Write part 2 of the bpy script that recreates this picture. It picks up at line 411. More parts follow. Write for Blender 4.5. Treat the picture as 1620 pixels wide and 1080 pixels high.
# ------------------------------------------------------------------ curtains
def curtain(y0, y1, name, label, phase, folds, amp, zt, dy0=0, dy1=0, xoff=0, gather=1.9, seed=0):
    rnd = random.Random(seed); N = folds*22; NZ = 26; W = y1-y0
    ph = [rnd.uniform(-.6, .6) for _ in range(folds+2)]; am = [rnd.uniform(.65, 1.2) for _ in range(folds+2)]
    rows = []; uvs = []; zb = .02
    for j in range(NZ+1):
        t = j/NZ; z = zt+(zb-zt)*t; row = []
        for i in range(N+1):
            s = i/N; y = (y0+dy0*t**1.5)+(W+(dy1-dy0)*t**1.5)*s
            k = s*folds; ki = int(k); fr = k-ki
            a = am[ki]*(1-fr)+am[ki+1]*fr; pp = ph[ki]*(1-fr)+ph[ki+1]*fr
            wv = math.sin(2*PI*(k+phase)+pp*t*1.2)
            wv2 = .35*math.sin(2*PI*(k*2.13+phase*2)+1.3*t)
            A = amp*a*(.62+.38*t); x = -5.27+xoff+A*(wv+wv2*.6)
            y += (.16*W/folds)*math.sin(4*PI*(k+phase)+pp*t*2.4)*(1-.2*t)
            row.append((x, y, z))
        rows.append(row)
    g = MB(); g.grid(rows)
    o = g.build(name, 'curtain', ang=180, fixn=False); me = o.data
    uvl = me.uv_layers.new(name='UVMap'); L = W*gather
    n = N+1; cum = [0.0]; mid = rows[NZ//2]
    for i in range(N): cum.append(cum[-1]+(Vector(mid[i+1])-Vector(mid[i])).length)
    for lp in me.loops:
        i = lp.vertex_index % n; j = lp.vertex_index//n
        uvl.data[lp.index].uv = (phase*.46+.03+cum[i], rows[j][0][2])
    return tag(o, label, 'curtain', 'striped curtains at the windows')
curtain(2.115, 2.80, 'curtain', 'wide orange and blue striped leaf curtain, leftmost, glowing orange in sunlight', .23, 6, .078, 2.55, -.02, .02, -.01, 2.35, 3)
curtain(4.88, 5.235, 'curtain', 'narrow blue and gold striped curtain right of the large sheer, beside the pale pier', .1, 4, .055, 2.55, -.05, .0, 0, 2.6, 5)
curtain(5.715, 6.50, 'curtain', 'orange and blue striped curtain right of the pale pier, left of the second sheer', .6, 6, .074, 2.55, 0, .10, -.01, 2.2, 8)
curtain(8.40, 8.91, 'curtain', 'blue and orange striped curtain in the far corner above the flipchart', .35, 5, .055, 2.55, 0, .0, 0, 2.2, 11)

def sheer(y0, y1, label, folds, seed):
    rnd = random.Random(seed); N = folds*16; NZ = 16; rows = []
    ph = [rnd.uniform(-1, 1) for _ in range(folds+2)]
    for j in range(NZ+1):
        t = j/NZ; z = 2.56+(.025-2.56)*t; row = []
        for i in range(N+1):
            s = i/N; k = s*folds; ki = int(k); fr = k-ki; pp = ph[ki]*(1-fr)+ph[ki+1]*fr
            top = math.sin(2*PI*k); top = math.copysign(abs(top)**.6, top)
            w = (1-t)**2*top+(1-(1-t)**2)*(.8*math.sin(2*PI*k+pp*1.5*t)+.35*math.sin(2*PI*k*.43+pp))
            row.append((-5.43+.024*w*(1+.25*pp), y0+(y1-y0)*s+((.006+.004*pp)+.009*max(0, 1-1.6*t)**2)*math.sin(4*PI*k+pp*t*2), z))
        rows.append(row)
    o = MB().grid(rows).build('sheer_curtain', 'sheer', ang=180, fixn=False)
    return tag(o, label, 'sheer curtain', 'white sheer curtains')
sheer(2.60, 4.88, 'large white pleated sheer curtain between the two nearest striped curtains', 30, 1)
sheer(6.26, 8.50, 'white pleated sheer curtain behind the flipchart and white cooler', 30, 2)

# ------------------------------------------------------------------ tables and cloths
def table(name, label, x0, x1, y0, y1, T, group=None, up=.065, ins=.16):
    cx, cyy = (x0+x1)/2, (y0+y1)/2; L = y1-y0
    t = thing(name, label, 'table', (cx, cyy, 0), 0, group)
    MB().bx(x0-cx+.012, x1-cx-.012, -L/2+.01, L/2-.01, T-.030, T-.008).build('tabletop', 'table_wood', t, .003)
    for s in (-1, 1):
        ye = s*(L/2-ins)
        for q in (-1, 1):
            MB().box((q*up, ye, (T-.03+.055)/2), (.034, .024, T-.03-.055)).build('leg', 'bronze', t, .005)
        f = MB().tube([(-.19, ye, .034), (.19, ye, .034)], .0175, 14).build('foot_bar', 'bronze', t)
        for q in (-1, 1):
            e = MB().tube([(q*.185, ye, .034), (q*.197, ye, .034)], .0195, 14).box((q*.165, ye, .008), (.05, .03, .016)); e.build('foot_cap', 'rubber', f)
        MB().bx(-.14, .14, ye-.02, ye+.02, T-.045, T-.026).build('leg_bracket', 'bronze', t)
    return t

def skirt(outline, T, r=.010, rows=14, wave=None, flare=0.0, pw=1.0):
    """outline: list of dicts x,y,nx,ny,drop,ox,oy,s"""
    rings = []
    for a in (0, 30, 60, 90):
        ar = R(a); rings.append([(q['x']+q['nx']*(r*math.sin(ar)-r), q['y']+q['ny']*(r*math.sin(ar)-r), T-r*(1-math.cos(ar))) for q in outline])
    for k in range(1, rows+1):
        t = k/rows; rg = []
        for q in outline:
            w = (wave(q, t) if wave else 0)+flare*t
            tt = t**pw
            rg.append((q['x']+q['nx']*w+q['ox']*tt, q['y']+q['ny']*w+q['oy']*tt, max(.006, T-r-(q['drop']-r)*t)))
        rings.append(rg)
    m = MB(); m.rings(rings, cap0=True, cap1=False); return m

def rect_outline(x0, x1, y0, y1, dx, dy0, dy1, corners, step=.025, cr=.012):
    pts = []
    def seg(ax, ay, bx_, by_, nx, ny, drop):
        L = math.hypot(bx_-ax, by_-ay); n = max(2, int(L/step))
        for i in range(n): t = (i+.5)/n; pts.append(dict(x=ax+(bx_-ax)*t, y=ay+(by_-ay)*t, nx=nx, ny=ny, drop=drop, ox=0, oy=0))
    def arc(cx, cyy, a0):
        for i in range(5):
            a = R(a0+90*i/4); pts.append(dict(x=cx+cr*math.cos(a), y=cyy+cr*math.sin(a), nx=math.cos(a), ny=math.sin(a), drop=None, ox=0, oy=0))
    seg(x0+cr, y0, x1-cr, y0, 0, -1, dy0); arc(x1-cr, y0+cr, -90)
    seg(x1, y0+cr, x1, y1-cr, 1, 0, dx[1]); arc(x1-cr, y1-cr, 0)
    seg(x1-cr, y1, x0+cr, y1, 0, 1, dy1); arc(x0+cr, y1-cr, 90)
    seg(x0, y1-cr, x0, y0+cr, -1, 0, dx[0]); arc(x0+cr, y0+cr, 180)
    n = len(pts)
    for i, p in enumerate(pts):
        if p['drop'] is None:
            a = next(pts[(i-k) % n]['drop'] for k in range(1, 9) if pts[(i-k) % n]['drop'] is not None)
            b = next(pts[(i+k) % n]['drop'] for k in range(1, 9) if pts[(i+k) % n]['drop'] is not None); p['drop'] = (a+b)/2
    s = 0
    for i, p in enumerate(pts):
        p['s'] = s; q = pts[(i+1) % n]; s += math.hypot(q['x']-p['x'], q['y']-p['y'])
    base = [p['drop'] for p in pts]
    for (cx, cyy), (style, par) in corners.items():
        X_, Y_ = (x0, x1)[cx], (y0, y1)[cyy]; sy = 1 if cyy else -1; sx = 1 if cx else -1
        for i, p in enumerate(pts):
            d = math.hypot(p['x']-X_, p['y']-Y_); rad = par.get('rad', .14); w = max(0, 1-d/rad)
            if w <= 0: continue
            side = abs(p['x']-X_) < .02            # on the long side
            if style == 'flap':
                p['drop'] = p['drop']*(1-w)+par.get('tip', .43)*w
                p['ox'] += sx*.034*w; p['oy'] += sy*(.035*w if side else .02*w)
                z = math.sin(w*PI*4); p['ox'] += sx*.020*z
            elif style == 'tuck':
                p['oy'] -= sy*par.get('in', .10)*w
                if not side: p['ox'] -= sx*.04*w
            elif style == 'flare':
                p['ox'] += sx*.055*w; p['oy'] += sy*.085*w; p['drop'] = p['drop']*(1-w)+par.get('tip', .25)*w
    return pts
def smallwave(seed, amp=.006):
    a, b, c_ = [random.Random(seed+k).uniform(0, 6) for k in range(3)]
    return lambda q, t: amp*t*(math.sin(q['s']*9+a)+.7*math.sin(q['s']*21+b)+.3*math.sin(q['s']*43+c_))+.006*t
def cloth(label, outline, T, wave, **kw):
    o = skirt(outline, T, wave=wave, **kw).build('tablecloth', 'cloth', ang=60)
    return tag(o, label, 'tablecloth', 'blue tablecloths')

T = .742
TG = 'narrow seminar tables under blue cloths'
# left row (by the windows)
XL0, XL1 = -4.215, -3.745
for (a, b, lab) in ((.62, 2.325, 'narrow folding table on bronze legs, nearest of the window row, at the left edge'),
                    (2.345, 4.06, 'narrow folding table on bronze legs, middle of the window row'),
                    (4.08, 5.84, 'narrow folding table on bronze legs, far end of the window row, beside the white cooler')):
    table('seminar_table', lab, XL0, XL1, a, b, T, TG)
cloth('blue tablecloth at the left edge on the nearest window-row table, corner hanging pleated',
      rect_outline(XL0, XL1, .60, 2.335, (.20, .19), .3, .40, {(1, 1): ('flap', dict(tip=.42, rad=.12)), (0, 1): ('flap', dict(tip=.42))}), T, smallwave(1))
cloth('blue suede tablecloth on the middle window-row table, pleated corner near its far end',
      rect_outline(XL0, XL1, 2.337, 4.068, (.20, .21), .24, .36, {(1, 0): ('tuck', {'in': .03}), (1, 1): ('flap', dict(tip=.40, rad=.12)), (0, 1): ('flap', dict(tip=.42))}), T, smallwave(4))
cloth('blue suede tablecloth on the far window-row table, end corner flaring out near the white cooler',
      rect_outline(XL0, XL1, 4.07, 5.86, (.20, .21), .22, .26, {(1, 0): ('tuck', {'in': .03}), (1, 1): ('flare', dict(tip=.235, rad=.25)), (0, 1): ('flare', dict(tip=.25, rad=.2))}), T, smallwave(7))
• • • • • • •
Requirement: From the listing above, pick out every line containing "wide".

Task answer:
Write part 2 of the bpy script that recreates this picture. It picks up at line 411. More parts follow. Write for Blender 4.5. Treat the picture as 1620 pixels wide and 1080 pixels high.
curtain(2.115, 2.80, 'curtain', 'wide orange and blue striped leaf curtain, leftmost, glowing orange in sunlight', .23, 6, .078, 2.55, -.02, .02, -.01, 2.35, 3)